Sunday 7 July 2013

Elbows out

To be fair, it was only a matter of time. 

Easyjet's not unusual. It's no longer a case of having the option of checking in online, the benefit of an additional service, something to make your life easier. Now you have to check in online, and after the failed experiment of forcing people to elbow their way to a good seat on an aircraft, a sort of blue rinse survival of the fittest, now seats are allocated to you. But no longer at the airport, where you might be able to speak to a human and suggest that, as you're travelling with a child, perhaps a couple of seats together might be a good idea. No, now seats are allocated online, when you check in online, because checking in at the airport is no longer an option. 

So here we are, in an aircraft full of families split up by an algorithm that clearly doesn't work. I'm sat in row 26 while my wife and child are in row 25. But they're not together: one is one side of the aisle, the other on the other. We're the lucky ones. We're within touching distance of each other. I've seen one mother have to tell her 9 year old son that she'll see him when they get there, leaving him sandwiched between two strangers ten rows behind his mother. Safe enough, I grant you. Where's he going to go? Perhaps it's all a wonderful adventure to him, a taste of independence. But perhaps he'd rather be at next to his mother for the next two hours, rather than two grown up strangers? And perhaps his mother might prefer to not entrust his safety to two complete strangers in the - admittedly highly unlikely - event of an accident?

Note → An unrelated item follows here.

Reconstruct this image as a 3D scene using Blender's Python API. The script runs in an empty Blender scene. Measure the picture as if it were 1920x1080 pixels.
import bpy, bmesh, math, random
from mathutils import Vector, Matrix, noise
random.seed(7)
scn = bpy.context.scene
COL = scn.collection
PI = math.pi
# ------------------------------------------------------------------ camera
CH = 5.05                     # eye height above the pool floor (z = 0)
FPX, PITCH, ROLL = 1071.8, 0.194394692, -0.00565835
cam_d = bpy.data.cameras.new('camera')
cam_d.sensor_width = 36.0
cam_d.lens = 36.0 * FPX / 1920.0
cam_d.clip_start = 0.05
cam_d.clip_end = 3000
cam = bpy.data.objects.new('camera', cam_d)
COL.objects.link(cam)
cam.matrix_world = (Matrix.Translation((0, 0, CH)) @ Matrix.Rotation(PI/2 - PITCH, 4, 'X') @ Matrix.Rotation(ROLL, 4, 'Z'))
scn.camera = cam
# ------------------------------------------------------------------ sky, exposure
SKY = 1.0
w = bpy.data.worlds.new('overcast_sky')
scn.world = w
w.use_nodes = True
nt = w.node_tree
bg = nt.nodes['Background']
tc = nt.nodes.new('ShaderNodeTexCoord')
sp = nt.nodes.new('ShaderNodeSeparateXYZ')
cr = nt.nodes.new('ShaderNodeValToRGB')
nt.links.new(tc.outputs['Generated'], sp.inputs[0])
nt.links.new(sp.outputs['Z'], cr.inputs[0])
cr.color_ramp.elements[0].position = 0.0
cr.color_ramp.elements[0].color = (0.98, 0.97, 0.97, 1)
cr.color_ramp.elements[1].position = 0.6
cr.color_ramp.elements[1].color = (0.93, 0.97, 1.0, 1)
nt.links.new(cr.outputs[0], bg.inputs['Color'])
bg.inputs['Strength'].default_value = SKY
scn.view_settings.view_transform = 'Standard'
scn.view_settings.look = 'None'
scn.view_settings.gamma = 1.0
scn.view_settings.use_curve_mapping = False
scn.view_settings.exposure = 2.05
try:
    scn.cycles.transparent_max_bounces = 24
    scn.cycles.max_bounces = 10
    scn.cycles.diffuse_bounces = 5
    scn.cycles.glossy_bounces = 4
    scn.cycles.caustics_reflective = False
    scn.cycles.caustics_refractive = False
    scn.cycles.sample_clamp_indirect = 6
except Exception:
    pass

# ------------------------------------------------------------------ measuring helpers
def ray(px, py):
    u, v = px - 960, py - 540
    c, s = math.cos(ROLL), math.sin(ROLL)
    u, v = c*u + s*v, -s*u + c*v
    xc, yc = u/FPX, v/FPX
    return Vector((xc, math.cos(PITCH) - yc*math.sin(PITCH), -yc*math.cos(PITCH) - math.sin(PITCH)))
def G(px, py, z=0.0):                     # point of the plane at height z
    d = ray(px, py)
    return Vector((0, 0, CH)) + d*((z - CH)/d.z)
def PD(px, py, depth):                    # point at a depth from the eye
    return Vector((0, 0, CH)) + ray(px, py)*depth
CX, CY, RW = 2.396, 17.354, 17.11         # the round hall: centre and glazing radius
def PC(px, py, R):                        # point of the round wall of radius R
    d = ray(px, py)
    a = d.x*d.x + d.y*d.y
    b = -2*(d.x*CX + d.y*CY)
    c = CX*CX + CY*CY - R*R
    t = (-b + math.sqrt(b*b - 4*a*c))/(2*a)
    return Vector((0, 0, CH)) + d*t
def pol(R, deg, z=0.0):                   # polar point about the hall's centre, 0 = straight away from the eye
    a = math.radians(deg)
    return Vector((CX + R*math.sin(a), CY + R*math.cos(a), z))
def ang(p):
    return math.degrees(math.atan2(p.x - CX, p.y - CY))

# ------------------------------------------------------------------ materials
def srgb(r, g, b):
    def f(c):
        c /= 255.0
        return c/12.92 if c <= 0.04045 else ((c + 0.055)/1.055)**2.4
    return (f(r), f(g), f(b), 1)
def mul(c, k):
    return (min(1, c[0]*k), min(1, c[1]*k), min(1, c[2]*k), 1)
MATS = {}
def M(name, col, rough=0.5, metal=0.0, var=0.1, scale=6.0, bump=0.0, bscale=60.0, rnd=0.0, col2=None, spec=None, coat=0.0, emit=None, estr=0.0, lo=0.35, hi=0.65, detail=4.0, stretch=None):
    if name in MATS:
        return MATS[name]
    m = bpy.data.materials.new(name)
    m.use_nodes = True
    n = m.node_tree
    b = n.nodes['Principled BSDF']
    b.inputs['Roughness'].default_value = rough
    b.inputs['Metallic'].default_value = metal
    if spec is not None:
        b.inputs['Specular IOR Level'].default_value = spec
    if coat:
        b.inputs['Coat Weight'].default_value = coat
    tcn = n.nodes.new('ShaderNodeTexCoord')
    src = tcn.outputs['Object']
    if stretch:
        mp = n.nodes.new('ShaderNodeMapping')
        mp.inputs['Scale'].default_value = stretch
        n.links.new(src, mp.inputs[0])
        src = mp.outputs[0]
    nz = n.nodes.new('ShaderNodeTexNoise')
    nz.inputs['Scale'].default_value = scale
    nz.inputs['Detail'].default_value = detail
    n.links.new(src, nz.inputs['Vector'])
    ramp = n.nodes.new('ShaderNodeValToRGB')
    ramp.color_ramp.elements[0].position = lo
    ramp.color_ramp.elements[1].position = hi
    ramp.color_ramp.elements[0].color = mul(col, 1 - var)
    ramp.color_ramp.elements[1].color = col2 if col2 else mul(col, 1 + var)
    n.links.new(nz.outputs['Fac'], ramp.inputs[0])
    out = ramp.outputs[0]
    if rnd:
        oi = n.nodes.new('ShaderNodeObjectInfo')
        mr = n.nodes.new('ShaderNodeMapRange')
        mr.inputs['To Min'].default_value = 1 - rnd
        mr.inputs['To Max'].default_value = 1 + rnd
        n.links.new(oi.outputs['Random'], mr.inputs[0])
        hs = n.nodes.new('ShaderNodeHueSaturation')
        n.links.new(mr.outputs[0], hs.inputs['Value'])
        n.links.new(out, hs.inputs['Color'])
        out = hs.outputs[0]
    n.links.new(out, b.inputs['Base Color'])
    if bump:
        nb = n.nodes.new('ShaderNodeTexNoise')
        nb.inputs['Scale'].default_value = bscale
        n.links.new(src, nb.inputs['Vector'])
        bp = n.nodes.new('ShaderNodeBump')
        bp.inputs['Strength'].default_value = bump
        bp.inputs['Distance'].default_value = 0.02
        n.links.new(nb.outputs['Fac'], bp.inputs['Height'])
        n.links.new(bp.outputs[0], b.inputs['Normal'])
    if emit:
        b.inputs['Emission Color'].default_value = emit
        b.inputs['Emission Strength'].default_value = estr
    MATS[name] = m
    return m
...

Asking cabin crew whether this happened a lot, the splitting of families on flights, they said it was relatively unusual, but that 'well, they probably didn't book their seats early enough.' So this is a deliberate policy then, to force people to prebook seats? A shrug: 'it would avoid the problem.' 

The frustration is that pre-booking is of course a money spinner for the airliners. Choose your own seat online and that's a premium service which comes at a cost. Fair enough, you get to see a plan of the aircraft, you get to choose your favourite seat. But I no longer have the option not to. It's no longer a human eye that roves above the melee, allocating spaces on the basis of common sense. It's an algorithm that cares not a jot for relationship or age or need. And yes, of course some passengers will offer to swap seats, but many don't, and why should they have to? 

In short? It's bollocks. Much, frankly, like these headphones I just bought for the flight. You gets what you pay for, but at least the headphones were cheap.

But. 

Yes, there's a but. Having sat here for the past two hours, I've come to realise something quite marvellous about all this. A quite unintended consequence of the money grabbing. Most families have been split up over two or three rows, which has seen them lean across those sitting between them, speaking over the aisle, carrying on conversations over a distance. And wonderfully this has meant those surrounding them have been brought into the conversation. Suddenly, and for the first time in my entire flying experience (and I've been doing this a few years), we're all talking to one another. People are standing in the aisles laughing and talking and interacting. I'm loathe to give Easyjet credit for this, they've hardly set up their online booking policy on the basis that it might encourage people to be friendly to one another, but I'm suddenly equally loathe to condemn the policy outright. Sometimes good comes from bad.